YOU ARE AT:Archived ArticlesORGANIZATION TRIES TO CHANGE CELL PHONE EXTENSION LAW

ORGANIZATION TRIES TO CHANGE CELL PHONE EXTENSION LAW

WASHINGTON-A lobbying campaign is underway to kill anti-cloning legislation and cast it as an industry-orchestrated effort to monopolize the cellular phone extension business.

“CTIA (Cellular Telecommunications Industry Association) has sponsored S.493 and H.R.2460 for the express purpose of eliminating competition,” said the Independent Cellular Services Association.

The Senate last year passed an anti-cloning bill sponsored by Sen. Jon Kyl (R-Ariz.). The House bill, which is pending in the telecommunications subcommittee, has backing from Reps. Bill McCollum (R-Fla.) and Sam Johnson (R-Texas).

Meanwhile, a 1994 extension phone petition is pending before the Federal Communications Commission.

ICSA, which claims an open extension phones market would save consumers $3.4 million a year, has joined with Cellteck and MTC Communications to lobby Congress and the FCC to allow cloning when it is used to create extension wireless phones. The groups say they have support of the Small Business Administration.

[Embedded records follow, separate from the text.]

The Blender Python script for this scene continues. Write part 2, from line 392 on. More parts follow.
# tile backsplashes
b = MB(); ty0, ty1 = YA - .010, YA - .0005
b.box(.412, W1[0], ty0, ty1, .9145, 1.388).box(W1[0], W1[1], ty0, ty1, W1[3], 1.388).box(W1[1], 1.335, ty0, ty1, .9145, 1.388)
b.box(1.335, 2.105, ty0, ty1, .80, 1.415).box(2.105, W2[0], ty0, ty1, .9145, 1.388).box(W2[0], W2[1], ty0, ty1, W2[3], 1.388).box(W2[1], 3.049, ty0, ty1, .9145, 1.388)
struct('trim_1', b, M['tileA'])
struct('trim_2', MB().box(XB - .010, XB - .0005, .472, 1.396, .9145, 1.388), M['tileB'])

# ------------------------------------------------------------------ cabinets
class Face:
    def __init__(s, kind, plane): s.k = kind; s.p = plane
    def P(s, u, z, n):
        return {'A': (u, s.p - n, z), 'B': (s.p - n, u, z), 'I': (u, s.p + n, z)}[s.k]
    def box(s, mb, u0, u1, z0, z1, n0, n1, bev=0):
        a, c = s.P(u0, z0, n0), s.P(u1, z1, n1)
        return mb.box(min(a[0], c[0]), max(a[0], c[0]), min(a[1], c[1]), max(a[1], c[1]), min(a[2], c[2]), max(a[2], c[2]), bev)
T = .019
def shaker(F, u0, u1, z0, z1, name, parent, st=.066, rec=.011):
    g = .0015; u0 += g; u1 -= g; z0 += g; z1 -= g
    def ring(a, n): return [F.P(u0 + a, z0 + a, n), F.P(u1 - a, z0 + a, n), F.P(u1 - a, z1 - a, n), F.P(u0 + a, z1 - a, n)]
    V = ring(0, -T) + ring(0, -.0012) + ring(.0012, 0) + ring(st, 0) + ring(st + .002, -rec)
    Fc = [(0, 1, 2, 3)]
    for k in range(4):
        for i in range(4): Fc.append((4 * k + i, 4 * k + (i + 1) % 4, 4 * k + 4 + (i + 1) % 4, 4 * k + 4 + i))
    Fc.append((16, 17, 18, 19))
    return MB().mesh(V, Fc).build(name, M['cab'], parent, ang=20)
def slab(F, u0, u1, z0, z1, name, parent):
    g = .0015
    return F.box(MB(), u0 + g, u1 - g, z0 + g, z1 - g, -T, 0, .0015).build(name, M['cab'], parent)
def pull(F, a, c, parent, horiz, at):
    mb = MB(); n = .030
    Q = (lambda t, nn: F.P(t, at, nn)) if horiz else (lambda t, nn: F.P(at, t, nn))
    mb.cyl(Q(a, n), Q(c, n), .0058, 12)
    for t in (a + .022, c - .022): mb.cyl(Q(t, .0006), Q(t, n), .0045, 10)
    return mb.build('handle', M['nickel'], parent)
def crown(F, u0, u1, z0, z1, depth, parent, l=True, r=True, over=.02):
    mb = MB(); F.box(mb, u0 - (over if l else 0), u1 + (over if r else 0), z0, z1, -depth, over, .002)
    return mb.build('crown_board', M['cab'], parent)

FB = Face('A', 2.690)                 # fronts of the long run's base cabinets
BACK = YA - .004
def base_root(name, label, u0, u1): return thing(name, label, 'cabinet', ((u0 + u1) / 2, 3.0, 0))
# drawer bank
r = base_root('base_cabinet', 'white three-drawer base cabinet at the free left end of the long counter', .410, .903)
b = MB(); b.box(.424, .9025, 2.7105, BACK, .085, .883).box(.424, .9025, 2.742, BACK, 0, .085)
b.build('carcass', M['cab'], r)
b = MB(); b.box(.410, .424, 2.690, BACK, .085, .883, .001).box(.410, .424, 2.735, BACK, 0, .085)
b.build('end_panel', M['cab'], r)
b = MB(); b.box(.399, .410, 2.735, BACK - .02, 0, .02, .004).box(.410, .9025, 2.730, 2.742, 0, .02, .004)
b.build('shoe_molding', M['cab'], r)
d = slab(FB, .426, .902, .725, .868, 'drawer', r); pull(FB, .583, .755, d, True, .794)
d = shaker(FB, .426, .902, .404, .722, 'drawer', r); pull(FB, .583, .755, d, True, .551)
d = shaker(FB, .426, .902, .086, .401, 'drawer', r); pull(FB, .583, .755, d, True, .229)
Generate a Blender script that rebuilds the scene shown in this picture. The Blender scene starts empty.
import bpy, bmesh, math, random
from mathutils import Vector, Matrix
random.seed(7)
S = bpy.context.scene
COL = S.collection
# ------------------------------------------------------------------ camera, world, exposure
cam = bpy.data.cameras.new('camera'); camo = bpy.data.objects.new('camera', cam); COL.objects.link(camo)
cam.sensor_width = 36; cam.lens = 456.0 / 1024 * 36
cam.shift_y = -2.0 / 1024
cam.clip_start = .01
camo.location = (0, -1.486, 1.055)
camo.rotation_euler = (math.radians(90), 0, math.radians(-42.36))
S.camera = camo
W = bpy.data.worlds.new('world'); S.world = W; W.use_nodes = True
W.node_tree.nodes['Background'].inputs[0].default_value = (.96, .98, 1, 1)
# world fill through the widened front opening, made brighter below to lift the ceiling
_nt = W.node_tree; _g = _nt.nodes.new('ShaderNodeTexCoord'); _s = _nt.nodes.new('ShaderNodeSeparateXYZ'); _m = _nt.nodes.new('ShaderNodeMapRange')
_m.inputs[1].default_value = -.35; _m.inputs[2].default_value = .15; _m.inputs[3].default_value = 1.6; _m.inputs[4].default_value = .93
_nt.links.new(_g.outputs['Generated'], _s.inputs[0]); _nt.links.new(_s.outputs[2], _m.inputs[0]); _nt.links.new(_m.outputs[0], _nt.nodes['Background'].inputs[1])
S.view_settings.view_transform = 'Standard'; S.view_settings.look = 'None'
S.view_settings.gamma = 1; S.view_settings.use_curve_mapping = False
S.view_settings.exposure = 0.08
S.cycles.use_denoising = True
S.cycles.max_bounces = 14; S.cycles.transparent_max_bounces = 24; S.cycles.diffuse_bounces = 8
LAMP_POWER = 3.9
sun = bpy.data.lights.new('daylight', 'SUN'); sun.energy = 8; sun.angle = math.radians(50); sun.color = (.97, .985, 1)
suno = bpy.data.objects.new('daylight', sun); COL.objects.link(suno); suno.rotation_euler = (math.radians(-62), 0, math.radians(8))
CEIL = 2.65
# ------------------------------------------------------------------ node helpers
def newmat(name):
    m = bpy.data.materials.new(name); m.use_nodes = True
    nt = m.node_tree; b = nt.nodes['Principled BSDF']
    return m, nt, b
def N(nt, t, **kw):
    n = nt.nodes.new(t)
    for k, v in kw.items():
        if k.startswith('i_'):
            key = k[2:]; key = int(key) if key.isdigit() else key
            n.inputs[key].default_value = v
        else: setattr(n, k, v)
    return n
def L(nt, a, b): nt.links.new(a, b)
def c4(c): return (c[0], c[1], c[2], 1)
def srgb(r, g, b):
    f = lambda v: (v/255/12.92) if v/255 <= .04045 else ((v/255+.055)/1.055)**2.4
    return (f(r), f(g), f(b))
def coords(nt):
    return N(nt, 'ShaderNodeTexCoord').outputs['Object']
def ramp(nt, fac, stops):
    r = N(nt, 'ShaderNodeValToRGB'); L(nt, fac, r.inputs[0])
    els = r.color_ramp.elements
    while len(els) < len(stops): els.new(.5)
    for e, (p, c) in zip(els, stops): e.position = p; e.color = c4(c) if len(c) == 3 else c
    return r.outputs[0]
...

In addition to curbing fraud, ICSA President Ron Foster said the bill’s language “also makes criminals of many of our members, other small legitimate cellular service firms and thousands of citizens, who have purchased or downloaded software from the Internet to reprogram phones to create their own extensions.”

“This bill is not about fraud, it is about competition,” said Foster.

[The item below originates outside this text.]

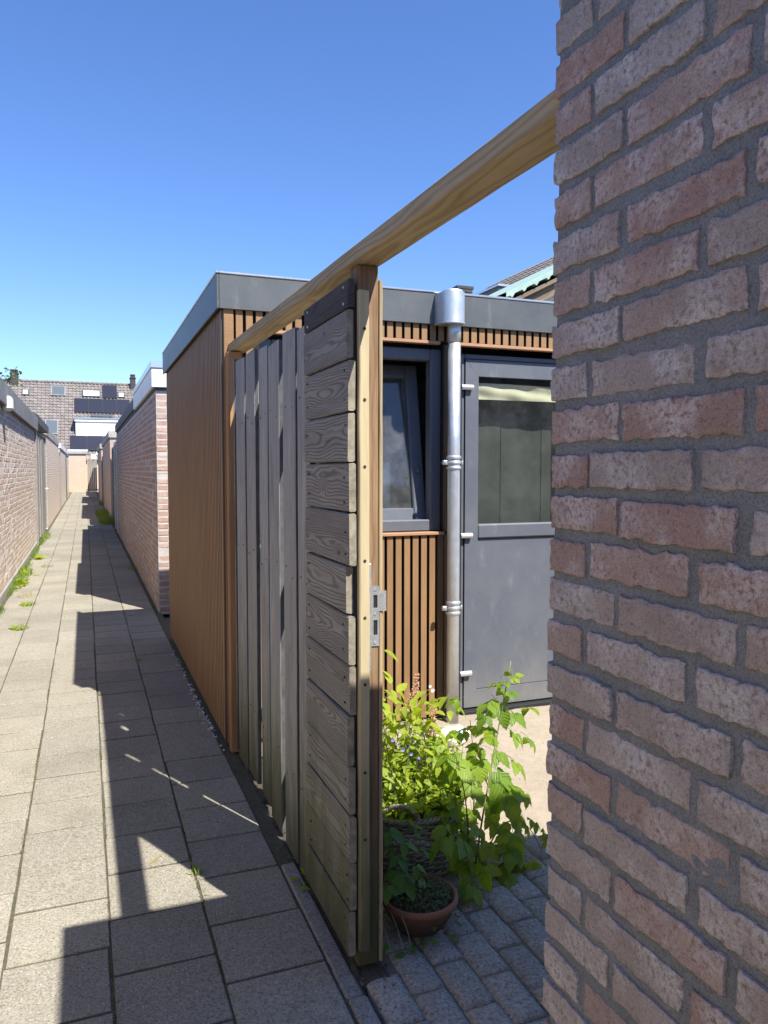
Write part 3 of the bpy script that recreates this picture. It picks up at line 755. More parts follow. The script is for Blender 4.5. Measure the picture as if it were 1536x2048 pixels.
# doors between the sheds
def alley_door(label, side, x, y0, y1, h, mat, frame, name='door'):
    s_ = 1 if side == 'R' else -1
    t = tag(empty(name, (x, y0, 0)), label, 'door', 'doors between the alley sheds')
    w_ = y1-y0
    b = MB(); b.cbox(min(0, s_*.04), max(0, s_*.04), .07, w_-.07, .03, h-.07, .004); b.build('panel', mat, t)
    for yy in (0, w_-.07):
        b = MB(); b.cbox(-.035, .06, yy, yy+.07, 0, h, .004); b.build('frame', frame, t)
    b = MB(); b.cbox(-.03, .06, .071, w_-.071, h-.069, h, .004); b.build('frame', frame, t)
    b = MB(); b.tube([(-s_*.01,.16,1.05),(-s_*.06,.16,1.05),(-s_*.06,.28,1.05)], .011, 6); b.build('handle', M['silver'], t)
    if mat is not M['far_wood']:
        b = MB(); b.box(s_*.5 if s_ < 0 else .08, s_*.08 if s_ < 0 else .5, 0, w_, 0, h); b.build('passage_wall', M['mortar_mid'], t)
    return t
alley_door('dark blue door with pale frame in right row past dark edged shed', 'R', .72, 19.4, 20.9, 2.2, M['navy'], M['offwhite'])
alley_door('second dark door of right row before capped shed', 'R', .76, 21.2, 23.8, 2.15, M['darkedge'], M['far_wood'])
alley_door('far dark door between the two capped sheds on right', 'R', .72, 34.1, 35.9, 2.1, M['darkedge'], M['far_wood'])
alley_door('far dark plank door near end of right row', 'R', .80, 45.1, 46.9, 2.1, M['darkedge'], M['far_wood'])
alley_door('narrow brown door between the two far left sheds', 'L', -.96, 31.7, 32.9, 2.2, M['browncane'], M['far_wood'])
alley_door('narrow dark teal door far along left row', 'L', -.98, 42.6, 44.1, 2.35, M['teal'], M['teal'])

# lamp box on the left wall
t = tag(empty('wall_lamp', (-.85, 10.3, 2.30)), 'white box lamp fixed under roof edge of left brick shed', 'lamp')
b = MB(); b.cbox(-.055,.055,-.12,.12,-.085,.085,.03); b.build('housing', M['offwhite'], t, smooth=False)
b = MB(); b.cbox(-.07,-.056,-.06,.06,-.06,.06,.006); b.build('bracket', M['bitumen'], t)

# ================================================================== FAR HOUSE
H = tag(empty('row_house', (0, 72, 0)), 'row house with grey brown tiled roof closing the far view', 'house')
TP = math.atan(1.11); ct, st = math.cos(TP), math.sin(TP)
RZ = 9.0
def rp(x, v, n=0): # point on the roof: x, distance down the slope, height above it (house coordinates)
    return (x, -v*ct - n*st, RZ - v*st + n*ct)
b = MB(); b.box(-16, 16, -5.9, -5.6, 0, 2.6); b.build('wall', M['far_end'], H)
tl = MB(); TW, TL = .30, .335; rr = random.Random(9)
for j in range(27):
    for i in range(-48, 49):
        x0 = i*TW; v0 = j*TL; k = rr.random(); n0 = rr.gauss(0, .006)
        prof = [(0, .055), (.05, .075), (.12, .055), (.18, .012), (.24, .004), (.30, .022)]
        vs = [rp(x0+a, v0, h+n0-.03) for a, h in prof] + [rp(x0+a, v0+TL+.03, h+n0+.022) for a, h in prof] + [rp(x0+a, v0+TL+.03, h+n0-.015) for a, h in prof]
        fs = [(q, q+1, 7+q, 6+q)[::-1] for q in range(5)] + [(6+q, 7+q, 13+q, 12+q)[::-1] for q in range(5)]
        tl.add(vs, fs, k)
roof = tl.build('roof', M['rooftile'], H, attr=True); roof['kind'] = 'stuff'
b = MB(); b.add([rp(-15,0,-.06), rp(15,0,-.06), rp(15,9.1,-.06), rp(-15,9.1,-.06)], [(0,3,2,1)]); b.add([(-15,0,RZ-.06),(15,0,RZ-.06),(15,6,RZ-6.6),(-15,6,RZ-6.6)], [(0,1,2,3)]); b.build('roof_deck', M['roofing'], H)
rd = MB()
for i in range(-37, 38): rd.tube([(i*.4, 0, RZ+.03), (i*.4+.42, 0, RZ+.06)], [.12, .135], 8, rnd=rr.random())
rd.build('ridge', M['rooftile'], H, attr=True)
def on_roof(name, mat, x0, x1, v0, v1, n0, n1, parent=H, shift=0):
    vs = [rp(x0,v0,n0),rp(x1,v0,n0),rp(x1+shift,v1,n0),rp(x0+shift,v1,n0),rp(x0,v0,n1),rp(x1,v0,n1),rp(x1+shift,v1,n1),rp(x0+shift,v1,n1)]
    b = MB(); b.add(vs, [(4,7,6,5),(0,4,5,1),(1,5,6,2),(2,6,7,3),(3,7,4,0)]); return b.build(name, mat, parent)
def skylight(x0, x1, v0, v1, gm, fm):
    f = on_roof('skylight', fm, x0, x1, v0, v1, .0, .13)
    on_roof('pane', gm, x0+.09, x1-.09, v0+.09, v1-.09, .131, .14, f)
skylight(-2.58, -1.43, .52, 1.70, M['skyglass'], M['bitumen'])
skylight(-.10, 1.34, .92, 1.72, M['skyblind'], M['darkedge'])
skylight(-4.80, -4.25, 1.10, 1.76, M['skyblind'], M['darkedge'])
skylight(2.76, 3.32, 1.08, 1.70, M['skyblind'], M['darkedge'])
skylight(-2.98, -1.98, 4.62, 6.25, M['skyglass'], M['bitumen'])
def solar(x0, x1, v0, v1):
    f = on_roof('solar_panel', M['pvframe'], x0, x1, v0, v1, .10, .15)
    on_roof('cell_face', M['pv'], x0+.025, x1-.025, v0+.025, v1-.025, .151, .153, f)
solar(1.52, 2.68, .25, 1.82)
for i in range(4): solar(-.74 + i*1.115, -.74 + i*1.115 + 1.10, 2.0, 3.66)
for i in range(3): solar(-1.10 + i*1.27, -1.10 + i*1.27 + 1.25, 6.42, 8.05)
# dormer
y_f = -6.5*ct
dm = MB(); dm.box(-.66, 3.4, y_f, -3.9*ct, RZ-6.45*st, RZ-4.52*st); dmo = dm.build('dormer', M['white'], H)
b = MB(); b.cbox(-.80, 3.5, y_f-.14, -3.6*ct, RZ-4.50*st, RZ-4.28*st, .01); b.build('dormer_roof', M['dormer_top'], dmo)
b = MB(); b.cbox(-.74, 3.45, y_f-.10, y_f-.002, RZ-4.74*st, RZ-4.515*st, .01); b.build('dormer_fascia', M['white'], dmo)
skylight(.55, 2.25, 3.86, 4.15, M['skyglass'], M['darkedge'])
for (x0, x1) in ((-5.70, -5.10), (3.84, 4.28)):
    c = MB(); c.cbox(x0, x1, -.45, .25, RZ-1.2, RZ+.55, .02); co = c.build('chimney', M['chimney'], H)
    b = MB(); b.cbox(x0-.05, x1+.05, -.5, .3, RZ+.551, RZ+.65, .02); b.build('cap', M['chimney'], co)
    for q in (0, 1):
        b = MB(); b.cbox(x0+.02, x1-.02, -.43, .23, RZ+.66+q*.16, RZ+.78+q*.16, .02); b.build('flue_slab', M['chimney'], co)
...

The wireless industry disagrees, saying extension cell phones would interfere with radio-frequency fingerprinting and other fraud systems.

“It is a shame the kind of things people will try to do to make a profit with very little investment,” said Thomas Wheeler, president of the Cellular Telecommunications Industry Association.

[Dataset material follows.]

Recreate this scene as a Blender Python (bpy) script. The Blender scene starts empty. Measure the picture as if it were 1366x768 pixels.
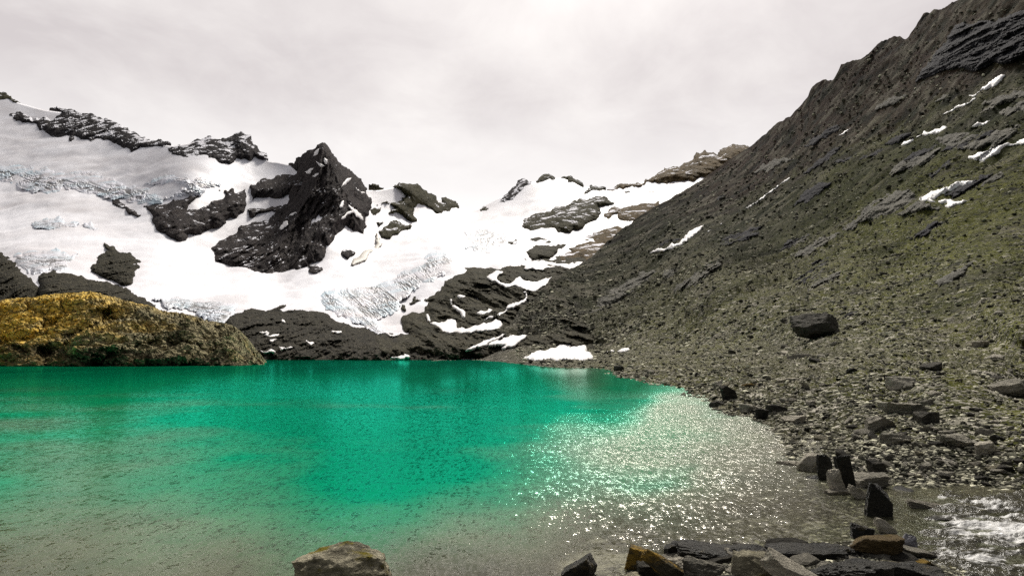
import bpy, math, random
import numpy as np
from mathutils import Vector, Matrix
from mathutils.geometry import delaunay_2d_cdt
rng = np.random.default_rng(7)
random.seed(7)
sc = bpy.context.scene
COL = sc.collection
R = math.radians

# ------------------------------------------------------------------ camera
F = 890.0; CX, CY = 683.0, 384.0; HY = 471.0; HC = 3.0
PITCH = math.atan((HY - CY) / F)
CP, SP = math.cos(PITCH), math.sin(PITCH)
cd = bpy.data.cameras.new('camera'); cam = bpy.data.objects.new('camera', cd); COL.objects.link(cam)
cd.sensor_width = 36.0; cd.lens = F / 1366.0 * 36.0
cd.clip_start = 0.1; cd.clip_end = 20000
cam.location = (0, 0, HC); cam.rotation_euler = (R(90) + PITCH, 0, 0)
sc.camera = cam

def unproj(px, py, d):
    """bearing (px,py) on the survey sketch and distance d -> metres"""
    u = (px - CX) / F; v = (CY - py) / F
    return np.stack([d * u, d * (CP - v * SP), HC + d * (SP + v * CP)], -1)
def project(P):
    dep = P[..., 1] * CP + (P[..., 2] - HC) * SP
    return CX + F * P[..., 0] / dep, CY - F * (-P[..., 1] * SP + (P[..., 2] - HC) * CP) / dep
def w_lake(py):
    v = (CY - py) / F
    return -(v * CP + SP) / HC
def d_at_z(py, z):
    v = (CY - py) / F
    return (z - HC) / (v * CP + SP)

# ------------------------------------------------------------------ noise
_p = np.random.default_rng(3).permutation(256); _p = np.concatenate([_p, _p, _p])
_g = np.random.default_rng(4).normal(size=(256, 3)); _g /= np.linalg.norm(_g, axis=1)[:, None]
def pn(P):
    P = np.asarray(P, float); i = np.floor(P).astype(int); f = P - i
    i &= 255; u = f * f * f * (f * (f * 6 - 15) + 10)
    out = 0
    for dx in (0, 1):
        for dy in (0, 1):
            for dz in (0, 1):
                h = _p[_p[_p[i[..., 0] + dx] + i[..., 1] + dy] + i[..., 2] + dz]
                g = _g[h]
                dot = g[..., 0] * (f[..., 0] - dx) + g[..., 1] * (f[..., 1] - dy) + g[..., 2] * (f[..., 2] - dz)
                wx = u[..., 0] if dx else 1 - u[..., 0]
                wy = u[..., 1] if dy else 1 - u[..., 1]
                wz = u[..., 2] if dz else 1 - u[..., 2]
                out = out + dot * wx * wy * wz
    return out * 1.5
def fbm(P, o=4, gain=.5):
    a, s, t = 1, 0, 0
    for k in range(o):
        s = s + a * pn(P * (2.03 ** k) + 17.3 * k); t += a; a *= gain
    return s / t
def ridged(P, o=4, gain=.55):
    a, s, t = 1, 0, 0
    for k in range(o):
        s = s + a * (1 - np.abs(pn(P * (2.07 ** k) + 9.1 * k)) * 2); t += a; a *= gain
    return s / t
def sstep(a, b, x):
    t = np.clip((x - a) / (b - a), 0, 1); return t * t * (3 - 2 * t)

# ------------------------------------------------------------------ thin plate fields
class TPS:
    def __init__(s, pts, vals, lam=1e-4):
        s.c = np.array(pts, float) / 300; n = len(s.c)
        K = s.k(s.c[:, None] - s.c[None]) + lam * np.eye(n)
        Pm = np.c_[np.ones(n), s.c]
        A = np.block([[K, Pm], [Pm.T, np.zeros((3, 3))]])
        s.w = np.linalg.solve(A, np.r_[np.array(vals, float), 0, 0, 0])
    def k(s, d):
        r2 = (d ** 2).sum(-1); return .5 * r2 * np.log(r2 + 1e-12)
    def __call__(s, px, py):
        q = np.stack([np.asarray(px, float).ravel(), np.asarray(py, float).ravel()], -1) / 300
        out = np.empty(len(q))
        for a in range(0, len(q), 20000):
            b = q[a:a + 20000]
            out[a:a + 20000] = s.k(b[:, None] - s.c[None]) @ s.w[:-3] + s.w[-3] + b @ s.w[-2:]
        return out.reshape(np.shape(px))

# ------------------------------------------------------------------ mesh helpers
def tag(o, label=None, cat=None, group=None, kind=None):
    for k, v in (('label', label), ('category', cat), ('group', group), ('kind', kind)):
        if v: o[k] = v
    return o
def mesh_np(name, V, Fc, mat, smooth=True, attrs=None, parent=None):
    V = np.asarray(V, np.float32); Fc = np.asarray(Fc, np.int32)
    me = bpy.data.meshes.new(name); n = Fc.shape[1]
    me.vertices.add(len(V)); me.vertices.foreach_set('co', V.ravel())
    me.loops.add(Fc.size); me.loops.foreach_set('vertex_index', Fc.ravel())
    me.polygons.add(len(Fc)); me.polygons.foreach_set('loop_start', np.arange(0, Fc.size, n, dtype=np.int32))
    me.polygons.foreach_set('use_smooth', np.full(len(Fc), smooth))
    me.update(calc_edges=True); me.validate()
    for k, v in (attrs or {}).items():
        v = np.asarray(v, np.float32)
        if v.ndim == 1:
            a = me.attributes.new(k, 'FLOAT', 'POINT'); a.data.foreach_set('value', v)
        else:
            a = me.attributes.new(k, 'FLOAT_COLOR', 'POINT'); a.data.foreach_set('color', np.c_[v, np.ones(len(v))].astype(np.float32).ravel())
    me.materials.append(mat)
    o = bpy.data.objects.new(name, me); COL.objects.link(o)
    if parent: o.parent = parent
    return o
def grid_faces(nr, nc):
    i = np.arange(nr * nc).reshape(nr, nc)
    return np.stack([i[:-1, :-1], i[:-1, 1:], i[1:, 1:], i[1:, :-1]], -1).reshape(-1, 4)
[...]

“Illegal cloning is designed for one purpose: That is to steal service,” Wheeler said. “You can dress it up with whatever clever rationale you can find, but at its core, it is taking something that doesn’t belong to you.”

Indeed, federal law enforcement authorities have discovered that an illegally cloned cellular phone is the tool of choice of hi-tech criminals.

ICSA’s Foster said cellular phone manufacturers are to blame for the problem by failing to make devices clone proof.

In addition, the ICSA charged that cellular carriers reached a settlement with C2+, a former extension phone company, to buy its silence on the issue by getting C2+ to withdraw its petition and dissolve its business.

Most cellular carriers, according to Foster, do not offer cellular extensions. Customers have to buy separate phones and numbers, and are charged separate access charges. Those that do, like Cellular One of Washington, D.C., charge $18 a month to add a second phone.

However, Foster says the same feature can be offered by others for a one-time charge of $100. He said the groups met with the House Judiciary Committee, which told Foster they were blindsided. In 1995, the Justice Department looked into the issue but relinquished the matter to the FCC.